— START OF SOURCE DATA —
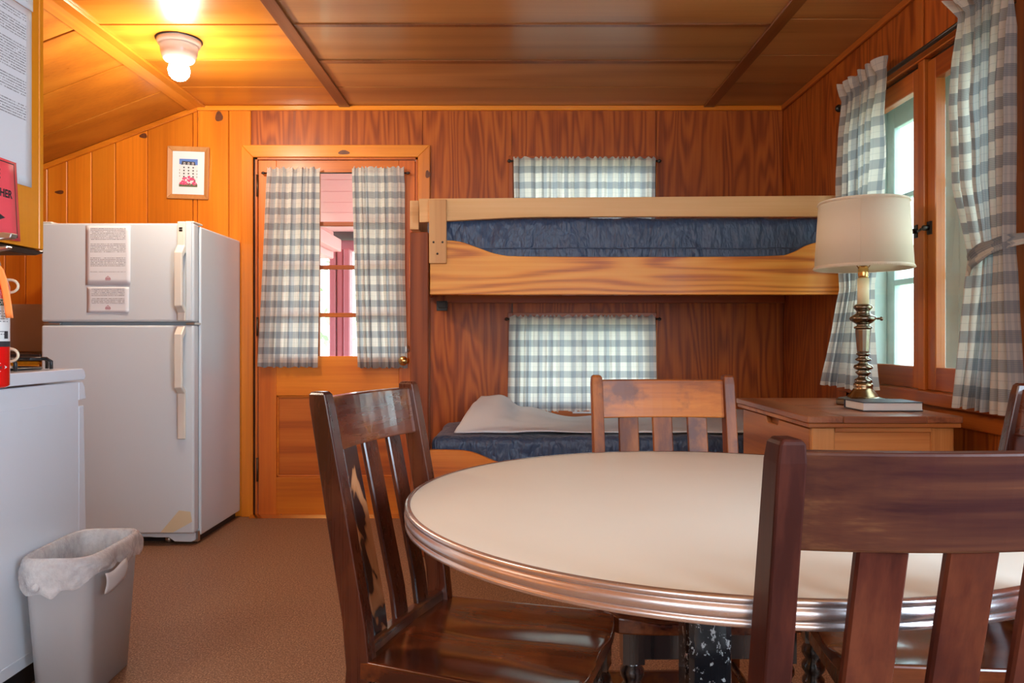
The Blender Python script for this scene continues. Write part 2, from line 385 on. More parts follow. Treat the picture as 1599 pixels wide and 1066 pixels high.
def plaid():
    t = NT('plaid_cotton'); tc = t.n('ShaderNodeTexCoord'); sp = t.n('ShaderNodeSeparateXYZ'); t.l(tc.outputs['UV'], sp.inputs[0])
    def band(c):
        P = .087
        f = t.math('FRACT', t.math('DIVIDE', c, P))
        main = t.math('MULTIPLY', t.math('GREATER_THAN', f, .56), .80)
        # darker core line pairs and a thin line in the pale part
        thr = t.math('FRACT', t.math('MULTIPLY', f, 16.0))
        lines = t.math('MULTIPLY', t.math('MULTIPLY', t.math('GREATER_THAN', thr, .55), main), .35)
        thin = t.math('MULTIPLY', t.math('COMPARE', f, .28, .012), .28)
        return t.math('ADD', t.math('SUBTRACT', main, lines), thin, clamp=True)
    a = band(sp.outputs[0]); b = band(sp.outputs[1])
    c = t.mix(t.math('MULTIPLY', a, .62), (.80,.76,.68), (.13,.20,.30))
    c = t.mix(t.math('MULTIPLY', b, .74), c, (.07,.12,.19))
    cb = t.n('ShaderNodeCombineXYZ'); t.l(t.math('MULTIPLY', sp.outputs[0], 700), cb.inputs[0]); t.l(t.math('MULTIPLY', sp.outputs[1], 60), cb.inputs[1])
    w = t.noise(cb.outputs[0], 1, 2, .6)
    c = t.mix(t.math('MULTIPLY', w, .22), c, (.45,.45,.45))
    t.set(base=c, rough=.85, spec=.15)
    tr = t.n('ShaderNodeBsdfTranslucent'); t.l(c, tr.inputs[0])
    mx = t.n('ShaderNodeMixShader'); mx.inputs[0].default_value = .5
    t.l(t.p.outputs[0], mx.inputs[1]); t.l(tr.outputs[0], mx.inputs[2]); t.l(mx.outputs[0], t.out.inputs[0])
    return t.mat
M['plaid'] = plaid()

def cloth_trans(name, col, fac, rough=.8):
    t = NT(name); v = t.coords((1,1,1), rand=False)
    t.set(base=col, rough=rough, spec=.2); t.bump(t.noise(v, 400, 2, .6), .15, .001)
    tr = t.n('ShaderNodeBsdfTranslucent'); tr.inputs[0].default_value = (*col, 1)
    mx = t.n('ShaderNodeMixShader'); mx.inputs[0].default_value = fac
    t.l(t.p.outputs[0], mx.inputs[1]); t.l(tr.outputs[0], mx.inputs[2]); t.l(mx.outputs[0], t.out.inputs[0]); return t.mat
M['shade'] = cloth_trans('lampshade_fabric', (.92,.80,.66), .45)
M['pad'] = plain('white_mattress_pad', (.70,.71,.74), .8, bump=.3, bscale=40)

def navy():
    t = NT('navy_vinyl'); v = t.coords((1,1,1))
    a = t.noise(t.vmath('MULTIPLY', v, (1.0,1.2,.45)), 16, 3, .55)
    nd = t.n('ShaderNodeTexNoise'); nd.inputs['Scale'].default_value = 7; nd.inputs['Distortion'].default_value = 1.5; nd.inputs['Detail'].default_value = 3
    t.l(t.vmath('MULTIPLY', v, (1.4,1.4,.7)), nd.inputs['Vector'])
    h = t.math('ADD', t.math('ABSOLUTE', t.math('SUBTRACT', a, .5)), t.math('MULTIPLY', nd.outputs[0], .7))
    t.set(base=(.035,.066,.135), rough=.42, spec=.55, sheen=.2); t.bump(h, .9, .03); return t.mat
M['navy'] = navy()

def glass():
    t = NT('window_glass')
    tr = t.n('ShaderNodeBsdfTransparent'); tr.inputs[0].default_value = (.94,.97,.96,1)
    gl = t.n('ShaderNodeBsdfGlossy'); gl.inputs['Roughness'].default_value = .03
    fr = t.n('ShaderNodeFresnel'); fr.inputs[0].default_value = 1.45
    ge = t.n('ShaderNodeNewGeometry')   # no total reflection on the way out: the pane is thin
    mx = t.n('ShaderNodeMixShader'); t.l(t.math('MULTIPLY', fr.outputs[0], t.math('SUBTRACT', 1.0, ge.outputs['Backfacing'])), mx.inputs[0]); t.l(tr.outputs[0], mx.inputs[1]); t.l(gl.outputs[0], mx.inputs[2])
    t.l(mx.outputs[0], t.out.inputs[0]); return t.mat
M['glass'] = glass()
def film():
    t = NT('clear_bin_liner'); v = t.coords((1,1,1), rand=False)
    n = t.noise(v, 28, 4, .7)
    t.set(base=(.86,.87,.90), rough=.25, spec=.6); t.bump(n, .8, .01)
    tr = t.n('ShaderNodeBsdfTransparent'); mx = t.n('ShaderNodeMixShader')
    t.l(t.math('MULTIPLY_ADD', n, .5, .22), mx.inputs[0]); t.l(tr.outputs[0], mx.inputs[1]); t.l(t.p.outputs[0], mx.inputs[2]); t.l(mx.outputs[0], t.out.inputs[0]); return t.mat
M['film'] = film()
def emit(name, col, s):
    t = NT(name); e = t.n('ShaderNodeEmission'); e.inputs[0].default_value = (*col, 1); e.inputs[1].default_value = s
    t.l(e.outputs[0], t.out.inputs[0]); return t.mat
M['bulb'] = emit('lit_bulb', (1, .93, .80), 40)
M['leaf'] = plain('green_leaves', (.30,.48,.20), .6, dirt=(.42,.56,.26), dirtamt=.6)
M['bark'] = plain('tree_bark', (.10,.07,.05), .8, bump=.5)
M['lawn'] = plain('dry_lawn', (.42,.45,.30), .9, dirt=(.5,.48,.36), dirtamt=.5)
M['screen'] = plain('insect_screen', (.30,.32,.35), .8)

# ------------------------------------------------------------------ dimensions
YW = 4.31      # face of the back wall
XR = 1.534     # face of the right wall
XL = -3.2; YN = -1.6; ZC = 2.32
XS = -1.773; SL = .38                    # where the ceiling starts to slope, and how steeply
XK = -1.37                               # side face of stove and cabinet
def zceil(x): return ZC if x > XS else ZC-SL*(XS-x)
def W2(px, py, y): return ((px-799.5)*y/FPX, CAMH+(530-py)*y/FPX)

# ================================================================== STRUCTURE
fl = struct(ob('floor', B(XL-.1, XR+.1, YN-.1, YW+.15, -.06, 0), M['floor']))

# ---- back wall: core slab with real openings, plank and panel children
DX0, DX1, DZ1 = -1.452, -.533, 2.03       # door opening
UW = (.005, .815, 1.62, 2.02)             # upper window opening x0,x1,z0,z1
LW = (.005, .815, .60, 1.125)
mb = MB()
for x0, x1, z0, z1 in [(XL, DX0, 0, 2.4), (DX0, DX1, DZ1, 2.4), (DX1, UW[0], 0, 2.4), (UW[0], UW[1], UW[3], 2.4), (UW[0], UW[1], LW[3], UW[2]), (UW[0], UW[1], 0, LW[2]), (UW[1], XR+.1, 0, 2.4)]:
    mb.box(x0, x1, YW+.018, YW+.12, z0, z1)
wb = struct(ob('wall_back', mb, M['ceil_dark']))
def plank(x0, x1, z0, ztop, mat='pine', bev=.004, parent=wb, g=.0015):
    # back-wall plank; ztop(x) follows the ceiling
    a, b = x0+g, x1-g
    xs = [a, b]
    if a < XS < b: xs = [a, XS, b]
    pl = [(b, z0), (a, z0)] + [(x, ztop(x)) for x in xs]
    mb = MB().prism(pl, 'y', YW, YW+.018)
    return ob('board' if mat == 'pine' else 'panel', mb, M[mat], parent, bev=bev)
top = lambda x: zceil(x)-.002
px_edges = [-40, 8, 40, 74, 105, 143, 180, 230, 301, 308, 357, 392]
xe = [(p-799.5)/276 for p in px_edges]
for a, b in zip(xe[:-1], xe[1:]): plank(a, b, 0, top)
plank(XL, xe[0], 0, top)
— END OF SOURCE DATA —
Make an exact copy of the lines from the top of the material through the line with "M['plaid'] = plaid()", pictures excluded.

The Blender Python script for this scene continues. Write part 2, from line 385 on. More parts follow. Treat the picture as 1599 pixels wide and 1066 pixels high.
def plaid():
    t = NT('plaid_cotton'); tc = t.n('ShaderNodeTexCoord'); sp = t.n('ShaderNodeSeparateXYZ'); t.l(tc.outputs['UV'], sp.inputs[0])
    def band(c):
        P = .087
        f = t.math('FRACT', t.math('DIVIDE', c, P))
        main = t.math('MULTIPLY', t.math('GREATER_THAN', f, .56), .80)
        # darker core line pairs and a thin line in the pale part
        thr = t.math('FRACT', t.math('MULTIPLY', f, 16.0))
        lines = t.math('MULTIPLY', t.math('MULTIPLY', t.math('GREATER_THAN', thr, .55), main), .35)
        thin = t.math('MULTIPLY', t.math('COMPARE', f, .28, .012), .28)
        return t.math('ADD', t.math('SUBTRACT', main, lines), thin, clamp=True)
    a = band(sp.outputs[0]); b = band(sp.outputs[1])
    c = t.mix(t.math('MULTIPLY', a, .62), (.80,.76,.68), (.13,.20,.30))
    c = t.mix(t.math('MULTIPLY', b, .74), c, (.07,.12,.19))
    cb = t.n('ShaderNodeCombineXYZ'); t.l(t.math('MULTIPLY', sp.outputs[0], 700), cb.inputs[0]); t.l(t.math('MULTIPLY', sp.outputs[1], 60), cb.inputs[1])
    w = t.noise(cb.outputs[0], 1, 2, .6)
    c = t.mix(t.math('MULTIPLY', w, .22), c, (.45,.45,.45))
    t.set(base=c, rough=.85, spec=.15)
    tr = t.n('ShaderNodeBsdfTranslucent'); t.l(c, tr.inputs[0])
    mx = t.n('ShaderNodeMixShader'); mx.inputs[0].default_value = .5
    t.l(t.p.outputs[0], mx.inputs[1]); t.l(tr.outputs[0], mx.inputs[2]); t.l(mx.outputs[0], t.out.inputs[0])
    return t.mat
M['plaid'] = plaid()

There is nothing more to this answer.